───── Extracted entries ─────

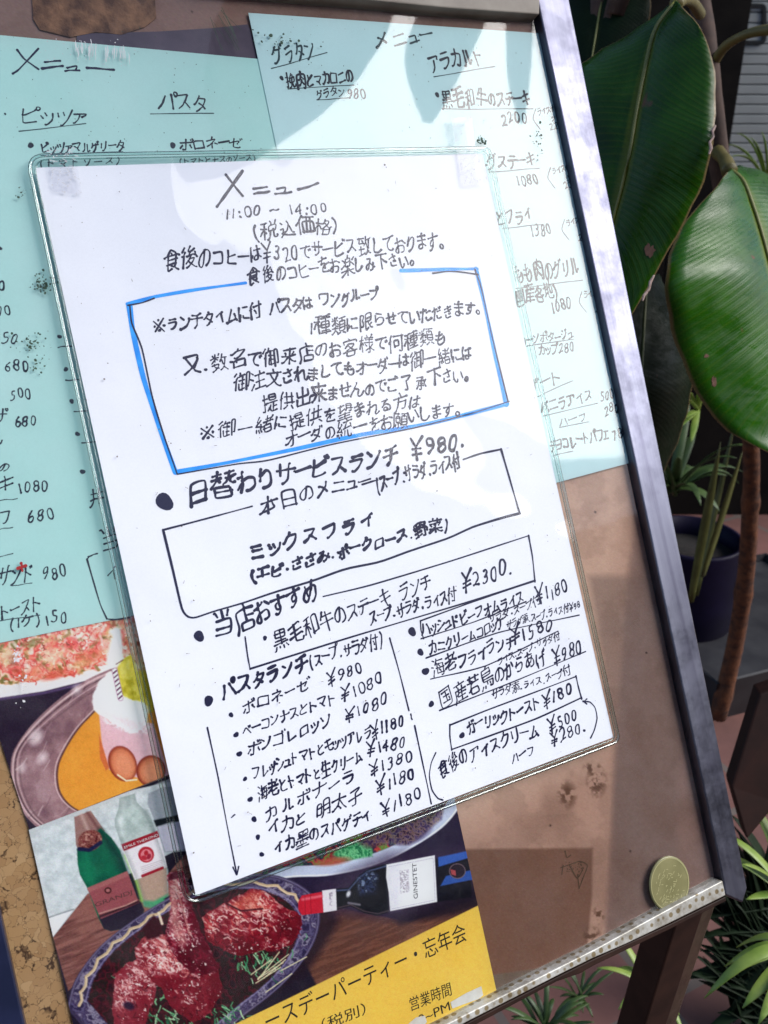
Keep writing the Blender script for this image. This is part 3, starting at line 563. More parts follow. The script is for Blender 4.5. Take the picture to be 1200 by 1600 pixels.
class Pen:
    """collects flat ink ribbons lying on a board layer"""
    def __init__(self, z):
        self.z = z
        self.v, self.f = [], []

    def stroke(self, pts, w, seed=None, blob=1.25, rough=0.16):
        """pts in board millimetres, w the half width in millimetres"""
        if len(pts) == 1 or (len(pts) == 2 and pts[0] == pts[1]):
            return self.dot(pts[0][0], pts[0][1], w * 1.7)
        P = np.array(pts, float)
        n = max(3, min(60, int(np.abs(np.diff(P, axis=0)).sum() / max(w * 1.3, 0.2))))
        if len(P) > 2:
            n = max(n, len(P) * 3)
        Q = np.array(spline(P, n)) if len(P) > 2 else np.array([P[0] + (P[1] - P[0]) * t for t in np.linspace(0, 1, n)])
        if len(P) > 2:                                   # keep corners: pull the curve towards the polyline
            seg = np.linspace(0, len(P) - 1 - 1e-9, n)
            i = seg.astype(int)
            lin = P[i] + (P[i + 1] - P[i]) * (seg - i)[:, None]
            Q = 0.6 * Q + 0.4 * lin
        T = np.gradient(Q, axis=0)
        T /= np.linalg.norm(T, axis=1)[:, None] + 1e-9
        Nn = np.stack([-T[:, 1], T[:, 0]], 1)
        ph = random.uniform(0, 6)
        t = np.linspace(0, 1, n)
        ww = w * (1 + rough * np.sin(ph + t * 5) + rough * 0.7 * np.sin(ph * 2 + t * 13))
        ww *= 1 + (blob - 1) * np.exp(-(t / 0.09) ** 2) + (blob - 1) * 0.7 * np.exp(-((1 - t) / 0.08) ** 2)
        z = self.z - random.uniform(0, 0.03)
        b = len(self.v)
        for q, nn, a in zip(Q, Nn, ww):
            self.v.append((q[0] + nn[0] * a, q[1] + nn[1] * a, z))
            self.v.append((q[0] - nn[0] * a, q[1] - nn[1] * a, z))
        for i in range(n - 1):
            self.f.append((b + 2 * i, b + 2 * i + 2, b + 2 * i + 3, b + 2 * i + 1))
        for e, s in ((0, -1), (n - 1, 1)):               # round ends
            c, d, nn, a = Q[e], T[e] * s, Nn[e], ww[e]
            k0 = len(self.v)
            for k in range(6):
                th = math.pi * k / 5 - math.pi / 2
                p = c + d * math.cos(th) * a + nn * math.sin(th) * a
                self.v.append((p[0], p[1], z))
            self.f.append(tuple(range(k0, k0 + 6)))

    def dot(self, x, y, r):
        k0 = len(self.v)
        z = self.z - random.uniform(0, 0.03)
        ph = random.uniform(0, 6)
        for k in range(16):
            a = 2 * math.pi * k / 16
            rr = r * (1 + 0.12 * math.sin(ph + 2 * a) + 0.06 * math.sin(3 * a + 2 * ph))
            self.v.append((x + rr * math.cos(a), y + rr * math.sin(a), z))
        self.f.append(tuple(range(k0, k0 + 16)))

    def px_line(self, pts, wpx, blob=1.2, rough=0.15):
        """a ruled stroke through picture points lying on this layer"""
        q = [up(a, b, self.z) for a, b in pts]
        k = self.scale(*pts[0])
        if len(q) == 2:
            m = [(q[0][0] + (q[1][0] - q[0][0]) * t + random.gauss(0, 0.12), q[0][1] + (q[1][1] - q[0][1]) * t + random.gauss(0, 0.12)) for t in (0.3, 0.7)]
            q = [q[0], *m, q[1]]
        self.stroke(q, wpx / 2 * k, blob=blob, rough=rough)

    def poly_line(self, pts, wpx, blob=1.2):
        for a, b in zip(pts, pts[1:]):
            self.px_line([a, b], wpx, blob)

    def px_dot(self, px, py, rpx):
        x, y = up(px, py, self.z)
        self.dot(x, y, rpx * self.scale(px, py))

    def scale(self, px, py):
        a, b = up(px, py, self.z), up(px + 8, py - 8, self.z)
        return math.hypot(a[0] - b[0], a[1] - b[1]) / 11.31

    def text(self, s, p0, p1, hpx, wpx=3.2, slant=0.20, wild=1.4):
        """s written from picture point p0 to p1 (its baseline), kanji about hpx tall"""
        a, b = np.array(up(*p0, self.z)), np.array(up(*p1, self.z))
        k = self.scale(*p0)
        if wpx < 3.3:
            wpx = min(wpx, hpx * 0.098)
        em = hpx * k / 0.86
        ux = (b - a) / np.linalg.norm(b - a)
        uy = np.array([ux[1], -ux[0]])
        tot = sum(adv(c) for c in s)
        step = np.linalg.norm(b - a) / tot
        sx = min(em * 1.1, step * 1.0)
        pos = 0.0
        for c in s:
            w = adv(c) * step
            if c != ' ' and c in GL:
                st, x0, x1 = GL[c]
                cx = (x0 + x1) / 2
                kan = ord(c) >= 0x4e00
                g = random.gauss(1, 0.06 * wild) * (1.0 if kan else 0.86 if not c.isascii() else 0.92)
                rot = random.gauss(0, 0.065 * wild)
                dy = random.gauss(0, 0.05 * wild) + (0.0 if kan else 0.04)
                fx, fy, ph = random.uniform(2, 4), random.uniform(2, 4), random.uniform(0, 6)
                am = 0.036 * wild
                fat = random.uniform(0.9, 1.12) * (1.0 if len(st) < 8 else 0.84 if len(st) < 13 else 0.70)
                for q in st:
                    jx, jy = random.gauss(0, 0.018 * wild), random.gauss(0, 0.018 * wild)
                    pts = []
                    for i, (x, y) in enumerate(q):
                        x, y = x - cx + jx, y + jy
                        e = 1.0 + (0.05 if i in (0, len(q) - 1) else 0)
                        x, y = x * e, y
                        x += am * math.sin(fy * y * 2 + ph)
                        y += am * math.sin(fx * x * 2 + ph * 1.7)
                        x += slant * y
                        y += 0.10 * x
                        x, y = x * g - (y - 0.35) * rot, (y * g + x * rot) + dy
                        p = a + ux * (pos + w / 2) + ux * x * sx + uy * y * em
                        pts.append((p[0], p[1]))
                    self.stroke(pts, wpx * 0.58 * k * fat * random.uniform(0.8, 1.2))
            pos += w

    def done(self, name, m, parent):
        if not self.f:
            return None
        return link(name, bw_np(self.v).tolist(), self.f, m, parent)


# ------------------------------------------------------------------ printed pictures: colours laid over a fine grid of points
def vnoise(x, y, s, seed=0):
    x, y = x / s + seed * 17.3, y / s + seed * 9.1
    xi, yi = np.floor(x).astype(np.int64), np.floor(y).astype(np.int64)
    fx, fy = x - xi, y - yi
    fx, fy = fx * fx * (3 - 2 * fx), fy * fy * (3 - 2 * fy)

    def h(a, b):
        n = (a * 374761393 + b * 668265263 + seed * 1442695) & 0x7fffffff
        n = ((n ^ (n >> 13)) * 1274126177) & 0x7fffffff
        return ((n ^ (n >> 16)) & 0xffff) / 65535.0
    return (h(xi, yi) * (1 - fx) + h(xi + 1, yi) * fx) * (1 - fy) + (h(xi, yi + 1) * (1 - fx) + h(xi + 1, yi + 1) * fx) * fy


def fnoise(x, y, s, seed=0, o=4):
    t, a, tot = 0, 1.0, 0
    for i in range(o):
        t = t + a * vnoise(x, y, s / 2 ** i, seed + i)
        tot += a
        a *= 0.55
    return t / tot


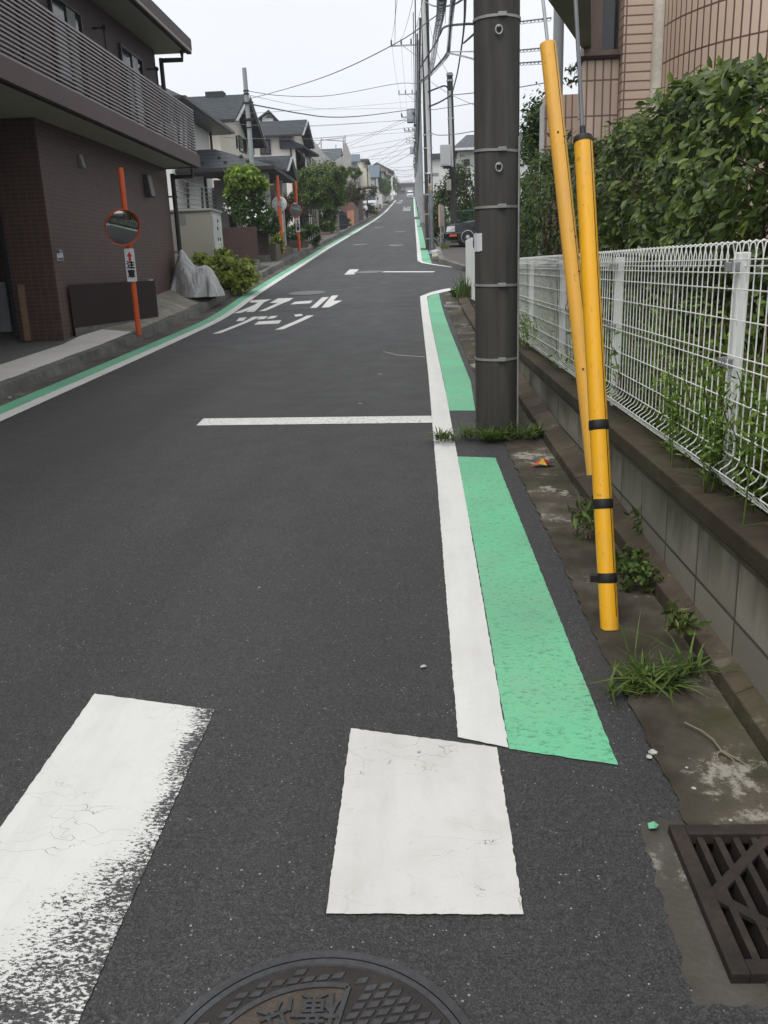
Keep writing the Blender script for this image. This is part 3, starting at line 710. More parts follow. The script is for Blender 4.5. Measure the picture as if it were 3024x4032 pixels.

─────

Transcribe, from the records above, the first line and every line after it up to and including the line with "self.v, self.f = [], []"; omit pictures.

• [Finished answer]:
Keep writing the Blender script for this image. This is part 3, starting at line 563. More parts follow. The script is for Blender 4.5. Take the picture to be 1200 by 1600 pixels.
class Pen:
    """collects flat ink ribbons lying on a board layer"""
    def __init__(self, z):
        self.z = z
        self.v, self.f = [], []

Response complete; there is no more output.